Occam's Razor... (Score:5, Insightful)
Think rationally for a minute. What benefit can a supposed micro-UAV provide in this kind of gathering? Why on earth would the US Government "out" itself in a situation like this? Any halfway intelligent spy agency (as I believe ours ARE, regardless of any opinions about their oversight) would hold technology like this for really really really important, and otherwise impossible to penetrate, situations, and especially situations where the technology would not be seen (like nighttime).
Think about it. Big gathering. Public place. Plenty of surrounding buildings. No limits on attendance. Hundreds of people waving around cell phone cameras. Recording devices allowed in the area. If you want pictures of who's there, just pretend you're a protester really happy about the size of the crowd, and wander around like an idiot with your (looks like a) $50 CVS disposable video camera, blatantly taking pictures of everything and everyone in sight. You'll get much closer, more stable, clearer pictures, and nobody is the wiser. Why try to hide?
This doesn't pass the basic sniff test. Not many conspiracy theories do, when you really think about them rationally.
I'm a geocacher, and I like to hunt "urban micro" caches - tiny containers hidden in highly-trafficked areas. Hunting for them is not unlike being a spy, I think, and I've found that trying to sneak is very ineffective. If you look like everyone else, and act like everyone else, you can hide your actions a LOT better than if you LOOK like you're trying to hide. Same thing here: it makes a lot more sense to blend in, than try some super-fancy new technology which WILL be noticed.
Incidentally, I am NOT denying these things might exist. But I am pretty certain that if they are being used, it's in much more carefully and wisely chosen scenarios.
Comment removed (Score:5, Insightful)
Re:These Have Been Around Since 70's (Score:2, Insightful)

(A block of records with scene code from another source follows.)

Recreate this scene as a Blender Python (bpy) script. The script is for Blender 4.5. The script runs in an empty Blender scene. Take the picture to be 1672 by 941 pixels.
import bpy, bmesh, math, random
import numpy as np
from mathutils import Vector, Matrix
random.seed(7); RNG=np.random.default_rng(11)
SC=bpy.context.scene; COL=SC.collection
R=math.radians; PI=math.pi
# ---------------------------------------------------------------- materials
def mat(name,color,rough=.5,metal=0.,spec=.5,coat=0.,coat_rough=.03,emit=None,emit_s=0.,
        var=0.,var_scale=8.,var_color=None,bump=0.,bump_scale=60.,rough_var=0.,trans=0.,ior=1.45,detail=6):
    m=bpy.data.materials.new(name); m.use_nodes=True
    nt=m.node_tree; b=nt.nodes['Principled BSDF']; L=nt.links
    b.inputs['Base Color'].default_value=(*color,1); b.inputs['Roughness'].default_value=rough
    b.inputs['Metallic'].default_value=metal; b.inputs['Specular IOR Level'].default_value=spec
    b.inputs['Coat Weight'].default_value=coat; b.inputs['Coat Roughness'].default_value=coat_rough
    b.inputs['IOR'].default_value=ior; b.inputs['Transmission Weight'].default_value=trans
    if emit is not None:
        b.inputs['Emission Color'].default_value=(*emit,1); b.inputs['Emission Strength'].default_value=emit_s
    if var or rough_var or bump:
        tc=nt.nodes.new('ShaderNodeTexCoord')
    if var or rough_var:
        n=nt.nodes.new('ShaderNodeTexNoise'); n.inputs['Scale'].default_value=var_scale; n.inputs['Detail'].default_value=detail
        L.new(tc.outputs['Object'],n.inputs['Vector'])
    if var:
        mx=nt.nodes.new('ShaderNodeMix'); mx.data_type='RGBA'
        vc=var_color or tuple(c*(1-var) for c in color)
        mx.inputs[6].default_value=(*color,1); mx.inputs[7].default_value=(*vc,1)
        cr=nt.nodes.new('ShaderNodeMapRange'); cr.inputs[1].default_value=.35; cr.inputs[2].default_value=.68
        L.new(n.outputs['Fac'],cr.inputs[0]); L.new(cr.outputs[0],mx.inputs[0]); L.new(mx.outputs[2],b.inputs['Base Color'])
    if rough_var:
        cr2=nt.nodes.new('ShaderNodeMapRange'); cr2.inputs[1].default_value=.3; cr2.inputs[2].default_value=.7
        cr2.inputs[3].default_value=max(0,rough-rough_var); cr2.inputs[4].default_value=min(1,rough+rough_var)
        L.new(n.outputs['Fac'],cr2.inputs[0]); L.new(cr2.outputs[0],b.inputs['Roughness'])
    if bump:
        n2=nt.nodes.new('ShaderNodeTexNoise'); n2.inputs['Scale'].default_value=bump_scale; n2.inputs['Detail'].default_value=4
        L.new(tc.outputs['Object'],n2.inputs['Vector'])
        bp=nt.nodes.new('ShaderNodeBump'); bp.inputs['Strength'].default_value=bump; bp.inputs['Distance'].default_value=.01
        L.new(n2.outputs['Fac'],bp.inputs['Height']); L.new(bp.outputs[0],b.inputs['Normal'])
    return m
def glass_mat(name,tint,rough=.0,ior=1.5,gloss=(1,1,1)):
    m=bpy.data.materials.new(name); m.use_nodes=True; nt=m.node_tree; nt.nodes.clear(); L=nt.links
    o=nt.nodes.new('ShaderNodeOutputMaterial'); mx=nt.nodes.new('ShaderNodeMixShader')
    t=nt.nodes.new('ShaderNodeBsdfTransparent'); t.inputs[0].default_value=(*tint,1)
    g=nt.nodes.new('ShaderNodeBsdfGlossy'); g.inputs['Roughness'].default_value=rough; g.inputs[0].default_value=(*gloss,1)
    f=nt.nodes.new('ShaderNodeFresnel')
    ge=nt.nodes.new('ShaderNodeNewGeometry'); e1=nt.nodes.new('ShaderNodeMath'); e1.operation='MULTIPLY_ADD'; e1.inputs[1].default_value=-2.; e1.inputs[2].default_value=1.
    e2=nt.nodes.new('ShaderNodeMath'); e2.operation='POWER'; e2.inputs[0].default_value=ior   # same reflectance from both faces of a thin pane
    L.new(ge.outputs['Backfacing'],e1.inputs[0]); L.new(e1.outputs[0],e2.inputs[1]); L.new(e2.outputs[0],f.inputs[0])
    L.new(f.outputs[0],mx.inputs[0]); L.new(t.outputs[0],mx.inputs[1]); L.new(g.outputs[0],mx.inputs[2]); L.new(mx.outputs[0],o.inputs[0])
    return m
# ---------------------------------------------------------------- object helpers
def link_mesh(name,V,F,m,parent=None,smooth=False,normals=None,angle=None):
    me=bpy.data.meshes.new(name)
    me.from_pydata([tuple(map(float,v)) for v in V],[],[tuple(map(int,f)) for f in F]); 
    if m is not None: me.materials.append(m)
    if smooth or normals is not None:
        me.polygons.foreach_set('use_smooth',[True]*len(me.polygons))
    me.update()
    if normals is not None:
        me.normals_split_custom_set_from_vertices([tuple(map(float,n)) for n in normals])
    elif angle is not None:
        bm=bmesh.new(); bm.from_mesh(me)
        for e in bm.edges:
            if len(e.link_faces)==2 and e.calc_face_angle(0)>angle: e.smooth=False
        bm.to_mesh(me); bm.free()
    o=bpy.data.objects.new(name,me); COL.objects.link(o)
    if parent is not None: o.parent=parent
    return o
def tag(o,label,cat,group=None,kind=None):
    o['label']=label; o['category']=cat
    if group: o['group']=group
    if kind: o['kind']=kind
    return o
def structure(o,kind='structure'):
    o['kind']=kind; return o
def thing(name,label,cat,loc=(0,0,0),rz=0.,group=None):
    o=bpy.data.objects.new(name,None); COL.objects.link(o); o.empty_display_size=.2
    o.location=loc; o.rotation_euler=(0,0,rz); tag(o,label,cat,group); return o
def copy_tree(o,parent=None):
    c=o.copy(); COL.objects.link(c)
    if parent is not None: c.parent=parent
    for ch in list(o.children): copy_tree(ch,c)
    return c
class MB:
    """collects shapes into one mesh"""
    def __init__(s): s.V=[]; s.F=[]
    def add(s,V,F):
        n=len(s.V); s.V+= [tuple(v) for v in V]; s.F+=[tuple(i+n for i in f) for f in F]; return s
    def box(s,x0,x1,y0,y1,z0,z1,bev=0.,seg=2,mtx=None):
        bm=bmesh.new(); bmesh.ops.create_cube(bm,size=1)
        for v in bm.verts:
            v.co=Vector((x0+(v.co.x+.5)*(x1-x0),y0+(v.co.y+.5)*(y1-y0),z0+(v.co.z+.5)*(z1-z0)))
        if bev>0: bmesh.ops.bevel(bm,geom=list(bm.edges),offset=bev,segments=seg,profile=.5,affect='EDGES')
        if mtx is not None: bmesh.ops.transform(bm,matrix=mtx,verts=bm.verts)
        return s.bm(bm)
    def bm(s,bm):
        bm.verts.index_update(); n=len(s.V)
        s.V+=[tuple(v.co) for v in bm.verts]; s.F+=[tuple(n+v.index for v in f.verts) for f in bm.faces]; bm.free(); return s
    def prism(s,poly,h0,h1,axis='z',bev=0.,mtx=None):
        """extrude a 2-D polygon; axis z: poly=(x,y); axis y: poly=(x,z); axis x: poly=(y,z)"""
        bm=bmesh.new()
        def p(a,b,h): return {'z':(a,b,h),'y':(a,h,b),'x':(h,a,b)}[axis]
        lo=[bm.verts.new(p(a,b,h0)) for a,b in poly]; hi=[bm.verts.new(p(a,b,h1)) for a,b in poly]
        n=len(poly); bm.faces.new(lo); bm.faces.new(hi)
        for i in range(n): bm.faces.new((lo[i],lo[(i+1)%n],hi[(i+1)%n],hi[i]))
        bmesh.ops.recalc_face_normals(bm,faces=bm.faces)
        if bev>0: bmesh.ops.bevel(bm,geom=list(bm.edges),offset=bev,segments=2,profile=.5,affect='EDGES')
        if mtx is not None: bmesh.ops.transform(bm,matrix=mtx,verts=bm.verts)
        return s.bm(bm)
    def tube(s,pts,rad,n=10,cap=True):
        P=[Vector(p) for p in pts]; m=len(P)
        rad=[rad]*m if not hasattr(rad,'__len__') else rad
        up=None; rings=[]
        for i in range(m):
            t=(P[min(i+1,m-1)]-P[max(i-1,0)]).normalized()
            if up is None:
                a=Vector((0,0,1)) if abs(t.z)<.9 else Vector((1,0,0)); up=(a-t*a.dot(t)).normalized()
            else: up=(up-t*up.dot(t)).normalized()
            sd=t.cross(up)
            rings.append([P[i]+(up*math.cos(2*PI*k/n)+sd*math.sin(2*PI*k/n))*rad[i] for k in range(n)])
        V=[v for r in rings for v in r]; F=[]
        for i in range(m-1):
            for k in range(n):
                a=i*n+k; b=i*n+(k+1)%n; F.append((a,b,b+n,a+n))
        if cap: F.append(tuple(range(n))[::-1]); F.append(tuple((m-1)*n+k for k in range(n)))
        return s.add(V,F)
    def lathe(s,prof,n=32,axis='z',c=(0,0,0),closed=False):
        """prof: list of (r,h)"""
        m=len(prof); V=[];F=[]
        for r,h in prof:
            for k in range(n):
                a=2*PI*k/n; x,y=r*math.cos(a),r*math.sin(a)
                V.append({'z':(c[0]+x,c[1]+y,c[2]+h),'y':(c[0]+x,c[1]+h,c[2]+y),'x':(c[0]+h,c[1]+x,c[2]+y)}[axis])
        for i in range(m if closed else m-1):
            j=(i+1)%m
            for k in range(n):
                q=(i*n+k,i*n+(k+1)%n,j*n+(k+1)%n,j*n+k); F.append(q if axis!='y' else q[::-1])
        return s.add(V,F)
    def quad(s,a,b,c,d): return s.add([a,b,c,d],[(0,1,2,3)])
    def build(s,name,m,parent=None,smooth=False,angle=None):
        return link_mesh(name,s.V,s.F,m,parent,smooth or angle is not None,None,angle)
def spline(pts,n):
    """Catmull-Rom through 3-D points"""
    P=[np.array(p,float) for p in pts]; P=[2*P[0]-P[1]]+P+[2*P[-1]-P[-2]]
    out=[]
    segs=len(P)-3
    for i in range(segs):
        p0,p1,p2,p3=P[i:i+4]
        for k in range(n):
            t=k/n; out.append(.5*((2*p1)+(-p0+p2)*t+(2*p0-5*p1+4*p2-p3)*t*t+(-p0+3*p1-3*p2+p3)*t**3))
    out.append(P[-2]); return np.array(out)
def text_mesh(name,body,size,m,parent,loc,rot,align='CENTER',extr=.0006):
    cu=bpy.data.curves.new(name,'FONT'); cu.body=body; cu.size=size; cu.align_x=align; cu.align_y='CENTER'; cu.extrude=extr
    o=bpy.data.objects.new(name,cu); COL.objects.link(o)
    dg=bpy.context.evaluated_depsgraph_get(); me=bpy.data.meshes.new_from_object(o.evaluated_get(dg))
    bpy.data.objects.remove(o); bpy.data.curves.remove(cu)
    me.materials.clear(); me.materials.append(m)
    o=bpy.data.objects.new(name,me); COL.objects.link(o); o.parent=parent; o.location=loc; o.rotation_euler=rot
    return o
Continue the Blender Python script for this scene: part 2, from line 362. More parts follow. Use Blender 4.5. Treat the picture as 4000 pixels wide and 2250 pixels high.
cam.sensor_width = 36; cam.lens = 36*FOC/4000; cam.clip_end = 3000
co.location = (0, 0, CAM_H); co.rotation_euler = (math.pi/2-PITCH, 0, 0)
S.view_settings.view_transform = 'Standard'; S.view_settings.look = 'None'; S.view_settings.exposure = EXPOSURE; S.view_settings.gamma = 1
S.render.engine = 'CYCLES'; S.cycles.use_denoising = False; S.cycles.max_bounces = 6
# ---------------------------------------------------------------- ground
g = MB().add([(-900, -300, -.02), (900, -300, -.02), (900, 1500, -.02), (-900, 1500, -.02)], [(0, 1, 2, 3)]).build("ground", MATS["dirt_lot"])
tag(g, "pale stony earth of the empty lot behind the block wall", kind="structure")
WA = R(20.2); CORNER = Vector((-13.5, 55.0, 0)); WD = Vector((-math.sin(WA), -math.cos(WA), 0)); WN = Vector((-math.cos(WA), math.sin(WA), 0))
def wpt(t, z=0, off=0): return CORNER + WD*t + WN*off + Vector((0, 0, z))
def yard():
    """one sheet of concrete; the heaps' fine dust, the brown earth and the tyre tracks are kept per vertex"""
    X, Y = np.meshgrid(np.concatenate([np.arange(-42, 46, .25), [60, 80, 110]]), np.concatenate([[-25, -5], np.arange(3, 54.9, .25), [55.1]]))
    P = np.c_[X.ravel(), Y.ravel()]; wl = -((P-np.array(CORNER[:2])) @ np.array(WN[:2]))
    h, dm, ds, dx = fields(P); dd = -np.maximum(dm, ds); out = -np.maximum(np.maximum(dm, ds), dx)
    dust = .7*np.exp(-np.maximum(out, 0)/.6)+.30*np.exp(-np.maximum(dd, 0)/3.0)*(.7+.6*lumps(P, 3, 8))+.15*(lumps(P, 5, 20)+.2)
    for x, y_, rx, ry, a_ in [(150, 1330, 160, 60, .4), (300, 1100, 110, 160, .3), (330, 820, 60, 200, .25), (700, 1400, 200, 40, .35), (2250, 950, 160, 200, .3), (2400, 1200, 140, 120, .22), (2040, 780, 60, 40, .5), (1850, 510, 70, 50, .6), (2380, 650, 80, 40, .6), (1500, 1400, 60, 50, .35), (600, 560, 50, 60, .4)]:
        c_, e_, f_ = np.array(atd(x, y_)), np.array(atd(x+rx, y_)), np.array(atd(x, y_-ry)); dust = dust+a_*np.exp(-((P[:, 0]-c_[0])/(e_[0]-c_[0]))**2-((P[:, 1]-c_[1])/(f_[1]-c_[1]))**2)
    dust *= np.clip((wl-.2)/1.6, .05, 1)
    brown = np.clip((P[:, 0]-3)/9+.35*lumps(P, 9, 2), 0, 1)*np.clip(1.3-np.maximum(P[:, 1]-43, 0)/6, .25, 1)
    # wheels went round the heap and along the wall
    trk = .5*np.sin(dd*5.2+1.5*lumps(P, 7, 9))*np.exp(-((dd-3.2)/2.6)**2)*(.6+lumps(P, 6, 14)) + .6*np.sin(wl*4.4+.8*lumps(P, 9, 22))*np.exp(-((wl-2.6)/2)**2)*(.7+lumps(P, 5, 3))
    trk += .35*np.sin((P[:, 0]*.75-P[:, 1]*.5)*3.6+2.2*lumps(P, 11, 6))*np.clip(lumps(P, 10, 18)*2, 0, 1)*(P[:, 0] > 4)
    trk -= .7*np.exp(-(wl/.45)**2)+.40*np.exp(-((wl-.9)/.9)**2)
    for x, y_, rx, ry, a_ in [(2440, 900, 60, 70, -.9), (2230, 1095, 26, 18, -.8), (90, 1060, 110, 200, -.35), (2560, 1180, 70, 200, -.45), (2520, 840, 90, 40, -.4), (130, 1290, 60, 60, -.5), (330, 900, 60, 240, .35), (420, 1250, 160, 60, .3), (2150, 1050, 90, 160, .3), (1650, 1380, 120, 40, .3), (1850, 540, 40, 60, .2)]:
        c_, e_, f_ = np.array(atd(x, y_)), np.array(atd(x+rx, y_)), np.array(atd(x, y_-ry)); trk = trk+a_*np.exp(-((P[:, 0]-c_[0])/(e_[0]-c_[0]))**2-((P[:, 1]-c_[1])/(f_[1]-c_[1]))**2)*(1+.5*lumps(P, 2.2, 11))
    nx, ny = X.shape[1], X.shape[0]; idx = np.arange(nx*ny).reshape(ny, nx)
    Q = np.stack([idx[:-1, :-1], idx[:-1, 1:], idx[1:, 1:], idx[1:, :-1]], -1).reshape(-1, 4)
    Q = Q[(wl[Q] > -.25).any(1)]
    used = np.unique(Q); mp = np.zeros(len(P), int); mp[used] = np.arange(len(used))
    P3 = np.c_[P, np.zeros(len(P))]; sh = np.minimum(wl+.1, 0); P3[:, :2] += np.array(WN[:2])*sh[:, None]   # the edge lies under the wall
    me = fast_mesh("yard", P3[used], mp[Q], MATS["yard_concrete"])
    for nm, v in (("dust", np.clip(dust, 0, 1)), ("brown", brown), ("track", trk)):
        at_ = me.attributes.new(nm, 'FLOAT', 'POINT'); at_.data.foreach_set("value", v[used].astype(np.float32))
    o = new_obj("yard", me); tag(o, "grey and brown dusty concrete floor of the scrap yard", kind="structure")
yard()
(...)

Re:Nothing to see (Score:5, Insightful)
One nut case in a group of protesters that are sure that.
1. Each and every one of them is SO important to the peace movement that there is a whole team dedicated to watching there every move.
2. The government is just one step away from throwing them into a re eduction camp.
3. That the government not only has the technology to build robot bug but also cars that get 300 MPG an run on water.
Finally why would they use them over of all things an anti-war protest?
I mean if you want to spy on them you send in agents with small cameras and MK1 eyeballs and ears. It would be cheaper and far more effective.
If you wanted to test them then a better test would be over a military base or exercise. You would be trying to defeat trained observers then.
If you wanted to test them with untrained observers in the wild then just about any sporting event right down to a high school football game would do and again be less likely to end up in the Washington Post. Test it in Iowa or any of the other "fly over" states that the Post doesn't know exists.
So it comes down to these two options.
a. The government of the US can create almost magical technology and then is stupid enough to use it in this manner.
or
b. Someone at a anti-war protest thinks they see robotic spy bug and tells other like minded people that they saw a spy bug who are then sure they saw a spy bug......
Re:Cute, but no.. (Score:4, Insightful)
Power source (Score:3, Insightful)
The device is, of course, a common dragonfly.
Re:Nothing to see (Score:5, Insightful)
No, they just figure that getting caught taking secret pictures of a hairy anti-war protester is going to be less damaging to their career than getting caught taking secret pictures of a leather boy in assless chaps at the annual gay pride parade.